__DATA SECTION__
↓↓↓

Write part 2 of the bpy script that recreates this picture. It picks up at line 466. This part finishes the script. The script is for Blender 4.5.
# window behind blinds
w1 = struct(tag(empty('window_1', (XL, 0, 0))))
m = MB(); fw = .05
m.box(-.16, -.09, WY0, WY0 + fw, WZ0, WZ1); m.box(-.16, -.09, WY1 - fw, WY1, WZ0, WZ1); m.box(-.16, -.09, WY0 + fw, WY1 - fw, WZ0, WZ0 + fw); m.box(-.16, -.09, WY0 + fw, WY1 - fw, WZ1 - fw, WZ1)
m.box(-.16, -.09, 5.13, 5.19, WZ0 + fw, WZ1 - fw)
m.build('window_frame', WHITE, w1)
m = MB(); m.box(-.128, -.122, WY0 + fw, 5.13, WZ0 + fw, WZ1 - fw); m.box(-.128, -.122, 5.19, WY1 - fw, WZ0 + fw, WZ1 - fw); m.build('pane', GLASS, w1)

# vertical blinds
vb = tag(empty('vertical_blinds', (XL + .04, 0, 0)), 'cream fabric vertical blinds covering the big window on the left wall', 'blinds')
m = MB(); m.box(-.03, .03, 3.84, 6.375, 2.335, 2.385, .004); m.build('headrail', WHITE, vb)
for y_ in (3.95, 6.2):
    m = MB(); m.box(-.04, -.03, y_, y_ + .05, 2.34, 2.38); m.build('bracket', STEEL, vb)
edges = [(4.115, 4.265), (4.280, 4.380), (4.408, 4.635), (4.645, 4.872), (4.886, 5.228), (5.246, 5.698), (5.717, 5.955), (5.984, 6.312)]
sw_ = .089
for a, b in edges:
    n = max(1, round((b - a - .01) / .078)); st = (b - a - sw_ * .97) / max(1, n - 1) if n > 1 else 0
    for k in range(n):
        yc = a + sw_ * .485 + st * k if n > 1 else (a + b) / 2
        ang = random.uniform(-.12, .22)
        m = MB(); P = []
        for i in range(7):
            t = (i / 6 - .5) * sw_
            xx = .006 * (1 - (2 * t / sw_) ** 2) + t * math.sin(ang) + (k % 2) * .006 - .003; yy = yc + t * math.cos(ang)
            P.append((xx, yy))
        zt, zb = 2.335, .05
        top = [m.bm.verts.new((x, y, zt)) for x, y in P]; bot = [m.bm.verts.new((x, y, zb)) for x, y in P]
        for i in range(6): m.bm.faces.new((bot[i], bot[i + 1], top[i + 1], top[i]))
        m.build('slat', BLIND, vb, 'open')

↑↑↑

__WRITTEN INSTRUCTION__
Quote the data above in full, changing nothing.

__EXERCISE RESPONSE__
Write part 2 of the bpy script that recreates this picture. It picks up at line 466. This part finishes the script. The script is for Blender 4.5.
# window behind blinds
w1 = struct(tag(empty('window_1', (XL, 0, 0))))
m = MB(); fw = .05
m.box(-.16, -.09, WY0, WY0 + fw, WZ0, WZ1); m.box(-.16, -.09, WY1 - fw, WY1, WZ0, WZ1); m.box(-.16, -.09, WY0 + fw, WY1 - fw, WZ0, WZ0 + fw); m.box(-.16, -.09, WY0 + fw, WY1 - fw, WZ1 - fw, WZ1)
m.box(-.16, -.09, 5.13, 5.19, WZ0 + fw, WZ1 - fw)
m.build('window_frame', WHITE, w1)
m = MB(); m.box(-.128, -.122, WY0 + fw, 5.13, WZ0 + fw, WZ1 - fw); m.box(-.128, -.122, 5.19, WY1 - fw, WZ0 + fw, WZ1 - fw); m.build('pane', GLASS, w1)

# vertical blinds
vb = tag(empty('vertical_blinds', (XL + .04, 0, 0)), 'cream fabric vertical blinds covering the big window on the left wall', 'blinds')
m = MB(); m.box(-.03, .03, 3.84, 6.375, 2.335, 2.385, .004); m.build('headrail', WHITE, vb)
for y_ in (3.95, 6.2):
    m = MB(); m.box(-.04, -.03, y_, y_ + .05, 2.34, 2.38); m.build('bracket', STEEL, vb)
edges = [(4.115, 4.265), (4.280, 4.380), (4.408, 4.635), (4.645, 4.872), (4.886, 5.228), (5.246, 5.698), (5.717, 5.955), (5.984, 6.312)]
sw_ = .089
for a, b in edges:
    n = max(1, round((b - a - .01) / .078)); st = (b - a - sw_ * .97) / max(1, n - 1) if n > 1 else 0
    for k in range(n):
        yc = a + sw_ * .485 + st * k if n > 1 else (a + b) / 2
        ang = random.uniform(-.12, .22)
        m = MB(); P = []
        for i in range(7):
            t = (i / 6 - .5) * sw_
            xx = .006 * (1 - (2 * t / sw_) ** 2) + t * math.sin(ang) + (k % 2) * .006 - .003; yy = yc + t * math.cos(ang)
            P.append((xx, yy))
        zt, zb = 2.335, .05
        top = [m.bm.verts.new((x, y, zt)) for x, y in P]; bot = [m.bm.verts.new((x, y, zb)) for x, y in P]
        for i in range(6): m.bm.faces.new((bot[i], bot[i + 1], top[i + 1], top[i]))
        m.build('slat', BLIND, vb, 'open')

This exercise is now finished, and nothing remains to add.